Example of a function such that $\varphi\left(\frac{x+y}{2}\right)\leq \frac{\varphi(x)+\varphi(y)}{2}$ but $\varphi$ is not convex
Solution 1:
I'm not sure there is a constructive example, but here is a construction using the Axiom of Choice:
$\mathbb{R}$ is a vector space over $\mathbb{Q}$. Choose (using AC) a basis $\{r_i\}_{i\in I}$ for $\mathbb{R}$, and consider the linear transformation $h$ that swaps the coefficients for two particular basis vectors $r_1$ and $r_2$. Then $h$, being a linear transformation, preserves addition and multiplication by $1/2$ (since $1/2 \in \mathbb Q$), but is everywhere discontinuous. In fact the range of $h$ on any open interval is dense in $\mathbb R$. (Prove this!)

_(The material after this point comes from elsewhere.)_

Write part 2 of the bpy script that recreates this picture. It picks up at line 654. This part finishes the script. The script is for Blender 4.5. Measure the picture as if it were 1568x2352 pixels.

Now consider $\phi(x) = h(x)^2$. Since $x^2$ is convex and $h$ preserves addition and halving, $\phi$ must satisfy the inequality. On the other hand, $\phi$ cannot be convex since the image of any open interval is dense in $\mathbb R_+$.
Solution 2:
Any midpoint-convex function on $\mathbb R$ that is not convex must not be Lebesgue measurable. According to a result of Solovay, there are models of Zermelo-Fraenkel set theory without Axiom of Choice in which there are no non-measurable functions ${\mathbb R} \to {\mathbb R}$. Thus there is no way to explicitly construct your counterexample.